### AIM OF THE TASK
Extract everything from the first line through the line with "U = random.uniform", both ends included, except for any pictures.

— START OF SUPPLIED INFORMATION —

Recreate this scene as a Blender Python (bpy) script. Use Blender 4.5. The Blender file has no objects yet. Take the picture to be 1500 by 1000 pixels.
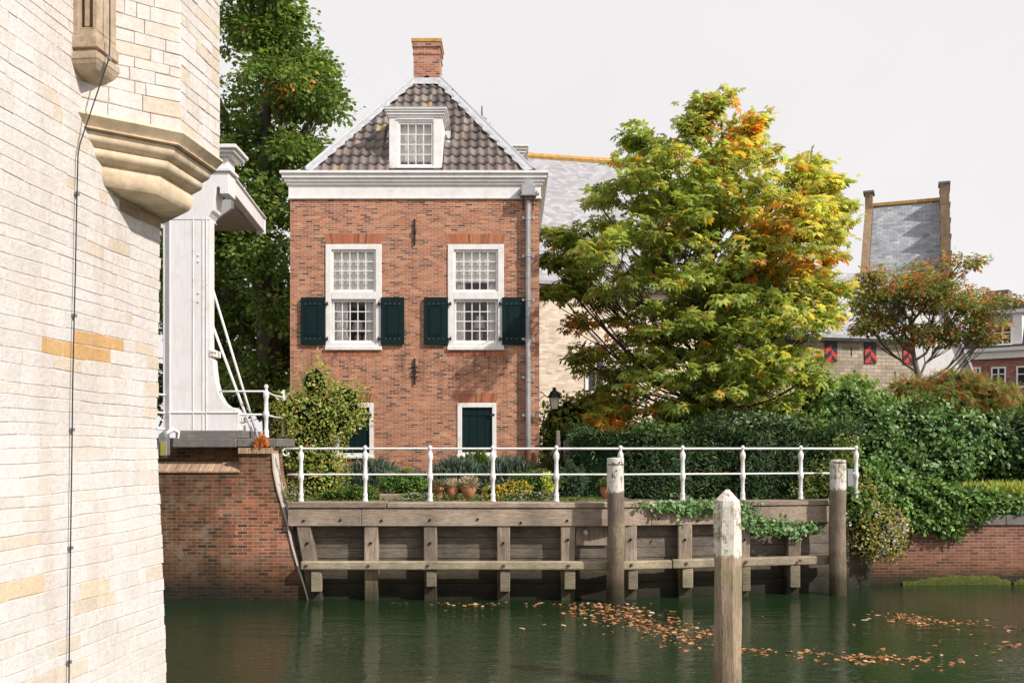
import bpy, math, random
import numpy as np
from mathutils import Vector, Matrix
random.seed(7); RNG = np.random.default_rng(11)
SC = bpy.context.scene; COL = SC.collection
F = 1458.3; EYE = 3.0; HY = 655.0
def X(px, Y): return (px - 750.0) / F * Y
def Z(py, Y): return EYE + (HY - py) / F * Y
def P(px, py, Y): return (X(px, Y), Y, Z(py, Y))
U = random.uniform

# ------------------------------------------------------------------ objects
ORIG = {}
def tag(o, label=None, cat=None, group=None, kind=None):
    if label: o['label'] = label
    if cat: o['category'] = cat
    if group: o['group'] = group
    if kind: o['kind'] = kind
    return o
def thing(name, label, cat, loc=(0, 0, 0), group=None):
    o = bpy.data.objects.new(name, None); COL.objects.link(o)
    o.location = loc; o.empty_display_size = .2
    ORIG[o.name] = Vector(loc)
    return tag(o, label, cat, group)
def link_mesh(name, me, parent=None, loc=None):
    o = bpy.data.objects.new(name, me); COL.objects.link(o)
    if parent is not None:
        o.parent = parent; ORIG[o.name] = ORIG[parent.name]
    else:
        ORIG[o.name] = Vector(loc) if loc else Vector((0, 0, 0)); o.location = ORIG[o.name]
    return o
def copy_tree(o, loc):
    def rec(s, par):
        c = s.copy(); COL.objects.link(c)
        if par is not None: c.parent = par
        for ch in list(s.children): rec(ch, c)
        return c
    r = rec(o, None); r.location = loc; ORIG[r.name] = Vector(loc)
    return r

def finish_uv(me):
    n = len(me.loops)
    co = np.empty(len(me.vertices) * 3); me.vertices.foreach_get('co', co); co = co.reshape(-1, 3)
    li = np.empty(n, dtype=np.int32); me.loops.foreach_get('vertex_index', li)
    npoly = len(me.polygons)
    pn = np.empty(npoly * 3); me.polygons.foreach_get('normal', pn); pn = pn.reshape(-1, 3)
    lt = np.empty(npoly, dtype=np.int32); me.polygons.foreach_get('loop_total', lt)
    ln = np.repeat(pn, lt, axis=0); p = co[li]
    t = np.stack([-ln[:, 1], ln[:, 0], np.zeros(n)], 1)
    L = np.linalg.norm(t, axis=1); flat = L < .35
    t[flat] = (1, 0, 0); L[flat] = 1
    t = t / L[:, None]
    b = np.cross(ln, t); b[flat] = (0, 1, 0)
    uv = np.stack([(p * t).sum(1), (p * b).sum(1)], 1)
    lay = me.uv_layers.new(name='uv'); lay.data.foreach_set('uv', uv.astype(np.float32).ravel())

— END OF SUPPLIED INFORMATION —

### THE COMPLETED TASK
Recreate this scene as a Blender Python (bpy) script. Use Blender 4.5. The Blender file has no objects yet. Take the picture to be 1500 by 1000 pixels.
import bpy, math, random
import numpy as np
from mathutils import Vector, Matrix
random.seed(7); RNG = np.random.default_rng(11)
SC = bpy.context.scene; COL = SC.collection
F = 1458.3; EYE = 3.0; HY = 655.0
def X(px, Y): return (px - 750.0) / F * Y
def Z(py, Y): return EYE + (HY - py) / F * Y
def P(px, py, Y): return (X(px, Y), Y, Z(py, Y))
U = random.uniform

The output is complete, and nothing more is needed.